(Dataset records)
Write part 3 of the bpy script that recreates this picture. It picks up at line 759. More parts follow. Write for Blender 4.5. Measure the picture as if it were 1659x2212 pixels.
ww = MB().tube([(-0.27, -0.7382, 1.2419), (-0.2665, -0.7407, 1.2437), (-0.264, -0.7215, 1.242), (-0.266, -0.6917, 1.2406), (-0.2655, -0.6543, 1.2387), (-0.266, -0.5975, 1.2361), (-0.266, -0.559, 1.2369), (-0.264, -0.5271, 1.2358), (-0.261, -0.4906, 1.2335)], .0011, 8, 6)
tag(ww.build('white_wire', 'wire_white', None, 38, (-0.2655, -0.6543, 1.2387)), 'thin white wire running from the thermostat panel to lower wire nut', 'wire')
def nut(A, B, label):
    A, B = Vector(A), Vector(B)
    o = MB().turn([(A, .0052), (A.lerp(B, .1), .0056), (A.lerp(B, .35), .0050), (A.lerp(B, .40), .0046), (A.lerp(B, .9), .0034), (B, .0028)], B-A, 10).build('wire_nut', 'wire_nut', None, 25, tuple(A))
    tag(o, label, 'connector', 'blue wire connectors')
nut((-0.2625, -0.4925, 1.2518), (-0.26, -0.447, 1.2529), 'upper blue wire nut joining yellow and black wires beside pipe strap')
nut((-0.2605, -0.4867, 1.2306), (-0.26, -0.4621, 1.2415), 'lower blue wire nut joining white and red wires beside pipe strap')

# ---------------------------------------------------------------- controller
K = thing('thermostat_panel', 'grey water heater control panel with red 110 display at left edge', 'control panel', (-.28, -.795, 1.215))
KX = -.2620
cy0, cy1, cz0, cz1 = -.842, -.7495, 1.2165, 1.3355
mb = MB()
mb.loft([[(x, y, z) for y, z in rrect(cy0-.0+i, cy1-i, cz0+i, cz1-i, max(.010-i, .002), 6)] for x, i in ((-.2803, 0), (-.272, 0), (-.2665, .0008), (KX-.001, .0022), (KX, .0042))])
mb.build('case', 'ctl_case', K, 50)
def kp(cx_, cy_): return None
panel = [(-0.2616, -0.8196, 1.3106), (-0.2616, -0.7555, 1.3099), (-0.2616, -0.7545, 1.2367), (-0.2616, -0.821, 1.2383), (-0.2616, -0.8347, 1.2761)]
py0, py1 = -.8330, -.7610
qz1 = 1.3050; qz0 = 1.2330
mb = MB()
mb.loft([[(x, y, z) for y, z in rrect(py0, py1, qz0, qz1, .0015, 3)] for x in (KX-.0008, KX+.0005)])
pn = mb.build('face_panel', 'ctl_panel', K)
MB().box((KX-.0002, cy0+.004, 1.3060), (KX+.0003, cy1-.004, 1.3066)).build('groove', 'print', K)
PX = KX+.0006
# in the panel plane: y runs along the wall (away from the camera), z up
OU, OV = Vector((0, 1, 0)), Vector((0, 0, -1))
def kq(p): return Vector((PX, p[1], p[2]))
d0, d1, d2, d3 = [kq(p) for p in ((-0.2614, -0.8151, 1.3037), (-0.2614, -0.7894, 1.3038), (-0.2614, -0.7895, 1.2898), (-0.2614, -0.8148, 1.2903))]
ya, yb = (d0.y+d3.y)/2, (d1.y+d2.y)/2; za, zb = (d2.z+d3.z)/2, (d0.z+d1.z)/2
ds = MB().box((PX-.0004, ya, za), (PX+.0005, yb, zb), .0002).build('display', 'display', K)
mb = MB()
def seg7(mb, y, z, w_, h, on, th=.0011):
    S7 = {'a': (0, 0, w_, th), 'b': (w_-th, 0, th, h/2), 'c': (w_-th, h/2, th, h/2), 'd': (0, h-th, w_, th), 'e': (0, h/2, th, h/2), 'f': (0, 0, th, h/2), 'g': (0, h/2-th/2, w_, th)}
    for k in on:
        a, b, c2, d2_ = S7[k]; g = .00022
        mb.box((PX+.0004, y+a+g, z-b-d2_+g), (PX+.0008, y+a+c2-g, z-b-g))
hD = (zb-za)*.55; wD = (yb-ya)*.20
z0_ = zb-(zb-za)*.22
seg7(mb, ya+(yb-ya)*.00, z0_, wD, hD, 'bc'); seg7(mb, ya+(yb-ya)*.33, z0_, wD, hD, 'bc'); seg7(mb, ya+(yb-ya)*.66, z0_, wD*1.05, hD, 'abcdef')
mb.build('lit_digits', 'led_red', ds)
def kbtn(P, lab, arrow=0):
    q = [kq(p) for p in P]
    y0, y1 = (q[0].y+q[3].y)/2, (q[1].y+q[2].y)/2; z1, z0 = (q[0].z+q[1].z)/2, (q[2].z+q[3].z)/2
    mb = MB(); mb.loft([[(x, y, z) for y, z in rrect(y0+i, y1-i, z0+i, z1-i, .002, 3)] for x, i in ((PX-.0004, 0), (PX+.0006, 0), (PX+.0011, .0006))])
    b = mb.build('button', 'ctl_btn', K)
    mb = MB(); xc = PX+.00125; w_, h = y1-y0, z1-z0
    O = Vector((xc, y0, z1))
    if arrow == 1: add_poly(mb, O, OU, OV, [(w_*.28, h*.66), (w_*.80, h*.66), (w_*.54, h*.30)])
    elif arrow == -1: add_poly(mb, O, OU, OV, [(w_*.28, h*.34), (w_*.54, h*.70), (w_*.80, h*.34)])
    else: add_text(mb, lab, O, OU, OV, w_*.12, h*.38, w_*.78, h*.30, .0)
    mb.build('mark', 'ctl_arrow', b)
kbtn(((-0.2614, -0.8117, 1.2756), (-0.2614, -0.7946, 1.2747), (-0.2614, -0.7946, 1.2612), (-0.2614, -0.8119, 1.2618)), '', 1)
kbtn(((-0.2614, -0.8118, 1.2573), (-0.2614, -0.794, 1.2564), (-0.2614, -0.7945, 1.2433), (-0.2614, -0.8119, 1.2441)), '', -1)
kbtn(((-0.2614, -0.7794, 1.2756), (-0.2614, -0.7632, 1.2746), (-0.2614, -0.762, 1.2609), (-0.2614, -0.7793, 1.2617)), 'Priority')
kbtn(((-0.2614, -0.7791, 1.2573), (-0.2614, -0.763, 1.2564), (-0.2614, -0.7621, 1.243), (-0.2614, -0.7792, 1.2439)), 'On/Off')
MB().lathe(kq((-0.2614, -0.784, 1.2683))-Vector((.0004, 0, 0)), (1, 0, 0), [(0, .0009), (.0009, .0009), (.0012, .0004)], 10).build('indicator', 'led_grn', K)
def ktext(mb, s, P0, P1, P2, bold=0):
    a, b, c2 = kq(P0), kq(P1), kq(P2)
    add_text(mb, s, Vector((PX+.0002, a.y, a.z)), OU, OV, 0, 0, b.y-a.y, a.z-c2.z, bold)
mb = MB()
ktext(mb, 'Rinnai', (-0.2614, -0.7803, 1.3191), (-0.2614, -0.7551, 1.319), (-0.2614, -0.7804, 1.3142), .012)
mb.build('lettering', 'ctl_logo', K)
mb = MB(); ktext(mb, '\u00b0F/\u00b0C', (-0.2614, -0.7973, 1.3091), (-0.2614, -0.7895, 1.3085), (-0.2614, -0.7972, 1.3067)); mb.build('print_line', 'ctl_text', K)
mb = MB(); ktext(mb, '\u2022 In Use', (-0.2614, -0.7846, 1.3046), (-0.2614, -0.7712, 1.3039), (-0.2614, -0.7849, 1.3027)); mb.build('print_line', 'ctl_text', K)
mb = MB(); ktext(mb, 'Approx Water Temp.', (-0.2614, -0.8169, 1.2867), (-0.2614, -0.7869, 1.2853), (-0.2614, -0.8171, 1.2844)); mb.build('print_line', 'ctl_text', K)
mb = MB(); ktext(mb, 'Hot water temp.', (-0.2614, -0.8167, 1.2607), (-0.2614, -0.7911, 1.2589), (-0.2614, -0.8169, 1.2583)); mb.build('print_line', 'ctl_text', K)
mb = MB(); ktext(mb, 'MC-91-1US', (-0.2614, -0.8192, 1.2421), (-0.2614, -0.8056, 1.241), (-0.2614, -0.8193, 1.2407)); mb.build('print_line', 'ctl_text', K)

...

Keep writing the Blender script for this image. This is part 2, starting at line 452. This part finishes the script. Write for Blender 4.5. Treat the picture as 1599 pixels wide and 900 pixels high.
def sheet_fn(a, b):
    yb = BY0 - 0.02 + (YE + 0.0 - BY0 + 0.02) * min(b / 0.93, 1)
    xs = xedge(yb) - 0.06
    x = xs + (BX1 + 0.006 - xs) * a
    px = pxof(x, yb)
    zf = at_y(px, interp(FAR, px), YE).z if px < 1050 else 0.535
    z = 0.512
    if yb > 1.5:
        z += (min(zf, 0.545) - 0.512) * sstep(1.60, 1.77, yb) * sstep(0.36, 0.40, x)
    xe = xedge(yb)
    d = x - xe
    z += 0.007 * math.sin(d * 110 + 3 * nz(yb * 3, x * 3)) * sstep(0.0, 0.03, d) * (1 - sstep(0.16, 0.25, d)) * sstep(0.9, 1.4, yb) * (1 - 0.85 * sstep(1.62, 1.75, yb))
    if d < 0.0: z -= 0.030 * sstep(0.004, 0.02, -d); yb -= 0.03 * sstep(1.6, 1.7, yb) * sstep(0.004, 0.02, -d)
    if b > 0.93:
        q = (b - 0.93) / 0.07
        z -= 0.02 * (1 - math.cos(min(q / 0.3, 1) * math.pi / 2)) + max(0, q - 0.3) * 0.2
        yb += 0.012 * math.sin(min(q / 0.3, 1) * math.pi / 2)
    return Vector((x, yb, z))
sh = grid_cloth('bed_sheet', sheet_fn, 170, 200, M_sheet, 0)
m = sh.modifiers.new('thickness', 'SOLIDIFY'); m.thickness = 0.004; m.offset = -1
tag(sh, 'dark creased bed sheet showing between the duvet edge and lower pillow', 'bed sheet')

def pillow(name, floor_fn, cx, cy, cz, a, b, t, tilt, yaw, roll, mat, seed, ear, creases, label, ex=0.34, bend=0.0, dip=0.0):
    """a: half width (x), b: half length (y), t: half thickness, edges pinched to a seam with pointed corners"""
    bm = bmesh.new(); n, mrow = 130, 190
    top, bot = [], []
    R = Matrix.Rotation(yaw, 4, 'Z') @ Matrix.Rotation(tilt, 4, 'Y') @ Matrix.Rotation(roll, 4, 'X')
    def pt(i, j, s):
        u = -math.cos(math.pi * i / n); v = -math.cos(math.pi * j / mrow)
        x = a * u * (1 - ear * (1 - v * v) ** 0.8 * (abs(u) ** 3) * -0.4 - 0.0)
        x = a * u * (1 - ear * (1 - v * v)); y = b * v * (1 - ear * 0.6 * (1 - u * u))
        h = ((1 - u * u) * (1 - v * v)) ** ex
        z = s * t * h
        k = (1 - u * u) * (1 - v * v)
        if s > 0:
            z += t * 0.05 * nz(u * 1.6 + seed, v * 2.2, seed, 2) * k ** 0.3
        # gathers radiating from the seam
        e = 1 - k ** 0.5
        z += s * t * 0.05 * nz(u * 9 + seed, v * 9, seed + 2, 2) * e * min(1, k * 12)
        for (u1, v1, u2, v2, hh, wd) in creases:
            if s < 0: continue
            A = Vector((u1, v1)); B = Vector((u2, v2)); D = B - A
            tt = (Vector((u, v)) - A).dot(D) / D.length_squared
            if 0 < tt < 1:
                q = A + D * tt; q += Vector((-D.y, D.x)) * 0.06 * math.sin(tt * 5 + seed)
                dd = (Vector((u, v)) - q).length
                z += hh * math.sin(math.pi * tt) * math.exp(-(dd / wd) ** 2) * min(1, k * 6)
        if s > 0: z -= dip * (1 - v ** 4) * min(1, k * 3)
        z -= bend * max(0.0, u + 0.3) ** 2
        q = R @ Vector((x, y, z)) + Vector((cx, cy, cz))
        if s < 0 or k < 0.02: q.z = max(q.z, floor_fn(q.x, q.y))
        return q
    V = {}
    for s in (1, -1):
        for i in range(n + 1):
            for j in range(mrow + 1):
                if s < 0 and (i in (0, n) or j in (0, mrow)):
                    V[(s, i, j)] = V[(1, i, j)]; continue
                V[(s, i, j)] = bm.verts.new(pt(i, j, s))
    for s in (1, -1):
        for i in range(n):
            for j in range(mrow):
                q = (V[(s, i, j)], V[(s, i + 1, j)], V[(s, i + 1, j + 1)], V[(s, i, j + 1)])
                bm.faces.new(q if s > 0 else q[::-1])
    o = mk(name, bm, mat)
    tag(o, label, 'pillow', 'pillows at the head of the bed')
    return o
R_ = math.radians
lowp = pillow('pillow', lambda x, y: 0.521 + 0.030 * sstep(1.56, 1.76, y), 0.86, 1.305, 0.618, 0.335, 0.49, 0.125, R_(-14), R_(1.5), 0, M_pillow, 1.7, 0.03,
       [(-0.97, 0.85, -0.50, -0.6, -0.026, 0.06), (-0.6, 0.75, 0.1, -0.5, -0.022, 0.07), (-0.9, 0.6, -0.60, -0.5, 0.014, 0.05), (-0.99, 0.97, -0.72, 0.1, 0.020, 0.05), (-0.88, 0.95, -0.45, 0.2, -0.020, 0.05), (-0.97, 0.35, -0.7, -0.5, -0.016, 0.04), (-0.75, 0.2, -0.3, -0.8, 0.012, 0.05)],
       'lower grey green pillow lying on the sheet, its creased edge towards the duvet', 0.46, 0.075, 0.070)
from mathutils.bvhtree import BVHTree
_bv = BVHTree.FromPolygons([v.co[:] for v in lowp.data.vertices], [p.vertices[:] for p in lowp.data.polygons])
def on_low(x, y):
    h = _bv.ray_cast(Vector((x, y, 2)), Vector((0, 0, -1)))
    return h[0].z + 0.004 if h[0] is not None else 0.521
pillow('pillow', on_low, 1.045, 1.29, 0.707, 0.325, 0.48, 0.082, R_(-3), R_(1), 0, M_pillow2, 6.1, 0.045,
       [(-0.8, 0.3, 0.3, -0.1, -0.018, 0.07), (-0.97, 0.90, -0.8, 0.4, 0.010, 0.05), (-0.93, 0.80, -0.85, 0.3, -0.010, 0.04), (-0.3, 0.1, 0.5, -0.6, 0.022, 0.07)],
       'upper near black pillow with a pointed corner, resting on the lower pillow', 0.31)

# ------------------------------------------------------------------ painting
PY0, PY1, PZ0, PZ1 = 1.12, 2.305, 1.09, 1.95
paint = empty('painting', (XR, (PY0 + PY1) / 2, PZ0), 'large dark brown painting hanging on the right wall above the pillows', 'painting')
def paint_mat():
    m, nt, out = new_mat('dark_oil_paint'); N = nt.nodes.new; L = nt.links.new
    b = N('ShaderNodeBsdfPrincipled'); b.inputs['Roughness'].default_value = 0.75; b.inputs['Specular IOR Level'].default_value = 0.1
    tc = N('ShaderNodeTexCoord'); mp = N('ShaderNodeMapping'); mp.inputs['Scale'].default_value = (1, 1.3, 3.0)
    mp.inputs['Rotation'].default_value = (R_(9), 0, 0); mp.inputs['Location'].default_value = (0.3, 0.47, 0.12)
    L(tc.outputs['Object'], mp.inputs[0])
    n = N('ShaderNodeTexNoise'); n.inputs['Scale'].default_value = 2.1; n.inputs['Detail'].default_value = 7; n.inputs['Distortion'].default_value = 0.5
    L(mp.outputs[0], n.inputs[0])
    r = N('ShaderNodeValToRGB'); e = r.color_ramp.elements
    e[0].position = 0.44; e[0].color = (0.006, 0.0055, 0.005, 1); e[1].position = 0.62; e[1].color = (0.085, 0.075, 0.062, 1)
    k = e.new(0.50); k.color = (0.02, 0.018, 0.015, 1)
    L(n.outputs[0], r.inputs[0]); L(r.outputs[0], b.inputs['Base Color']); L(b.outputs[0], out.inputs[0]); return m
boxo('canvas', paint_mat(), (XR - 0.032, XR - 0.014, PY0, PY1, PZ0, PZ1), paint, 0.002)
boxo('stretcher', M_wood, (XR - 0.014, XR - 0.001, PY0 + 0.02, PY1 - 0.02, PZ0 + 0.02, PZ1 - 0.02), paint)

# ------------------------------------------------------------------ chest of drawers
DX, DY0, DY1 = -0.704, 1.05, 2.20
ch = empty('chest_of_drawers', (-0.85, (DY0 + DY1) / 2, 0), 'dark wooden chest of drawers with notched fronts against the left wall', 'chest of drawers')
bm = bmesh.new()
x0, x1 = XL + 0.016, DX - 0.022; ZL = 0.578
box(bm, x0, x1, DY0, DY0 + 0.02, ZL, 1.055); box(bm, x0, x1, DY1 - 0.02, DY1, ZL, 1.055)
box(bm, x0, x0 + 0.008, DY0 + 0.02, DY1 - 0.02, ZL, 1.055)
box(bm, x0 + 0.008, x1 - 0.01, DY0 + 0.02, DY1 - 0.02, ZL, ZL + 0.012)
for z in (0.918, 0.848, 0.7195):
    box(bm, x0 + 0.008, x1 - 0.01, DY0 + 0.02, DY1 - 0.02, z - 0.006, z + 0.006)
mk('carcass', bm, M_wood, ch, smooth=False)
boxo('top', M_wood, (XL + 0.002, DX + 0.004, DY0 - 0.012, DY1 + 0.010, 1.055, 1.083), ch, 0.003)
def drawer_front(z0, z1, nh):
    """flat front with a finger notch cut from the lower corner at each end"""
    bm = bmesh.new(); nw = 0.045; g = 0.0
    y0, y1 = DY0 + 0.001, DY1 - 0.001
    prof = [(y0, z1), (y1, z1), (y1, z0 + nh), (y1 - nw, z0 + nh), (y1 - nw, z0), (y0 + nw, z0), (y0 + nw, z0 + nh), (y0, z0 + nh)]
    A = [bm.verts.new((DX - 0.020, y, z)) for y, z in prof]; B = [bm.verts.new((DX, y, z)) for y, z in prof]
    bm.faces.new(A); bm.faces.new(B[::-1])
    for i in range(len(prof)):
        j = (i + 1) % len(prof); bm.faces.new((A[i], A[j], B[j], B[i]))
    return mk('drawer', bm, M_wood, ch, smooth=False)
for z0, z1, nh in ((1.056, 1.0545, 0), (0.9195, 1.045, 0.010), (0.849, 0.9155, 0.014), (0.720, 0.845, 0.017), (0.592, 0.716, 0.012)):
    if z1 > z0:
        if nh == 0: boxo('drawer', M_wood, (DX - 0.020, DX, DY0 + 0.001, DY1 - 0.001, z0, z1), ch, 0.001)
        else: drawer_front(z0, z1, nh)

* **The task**
Solely the line containing "Write part 3", the line containing "nut((-0.2605, -0.4867, 1.2306), (-0.26, -0.4621, 1.2415), 'lower", and the lines between them are to be given again, exactly as written.

* **The output**
Write part 3 of the bpy script that recreates this picture. It picks up at line 759. More parts follow. Write for Blender 4.5. Measure the picture as if it were 1659x2212 pixels.
ww = MB().tube([(-0.27, -0.7382, 1.2419), (-0.2665, -0.7407, 1.2437), (-0.264, -0.7215, 1.242), (-0.266, -0.6917, 1.2406), (-0.2655, -0.6543, 1.2387), (-0.266, -0.5975, 1.2361), (-0.266, -0.559, 1.2369), (-0.264, -0.5271, 1.2358), (-0.261, -0.4906, 1.2335)], .0011, 8, 6)
tag(ww.build('white_wire', 'wire_white', None, 38, (-0.2655, -0.6543, 1.2387)), 'thin white wire running from the thermostat panel to lower wire nut', 'wire')
def nut(A, B, label):
    A, B = Vector(A), Vector(B)
    o = MB().turn([(A, .0052), (A.lerp(B, .1), .0056), (A.lerp(B, .35), .0050), (A.lerp(B, .40), .0046), (A.lerp(B, .9), .0034), (B, .0028)], B-A, 10).build('wire_nut', 'wire_nut', None, 25, tuple(A))
    tag(o, label, 'connector', 'blue wire connectors')
nut((-0.2625, -0.4925, 1.2518), (-0.26, -0.447, 1.2529), 'upper blue wire nut joining yellow and black wires beside pipe strap')
nut((-0.2605, -0.4867, 1.2306), (-0.26, -0.4621, 1.2415), 'lower blue wire nut joining white and red wires beside pipe strap')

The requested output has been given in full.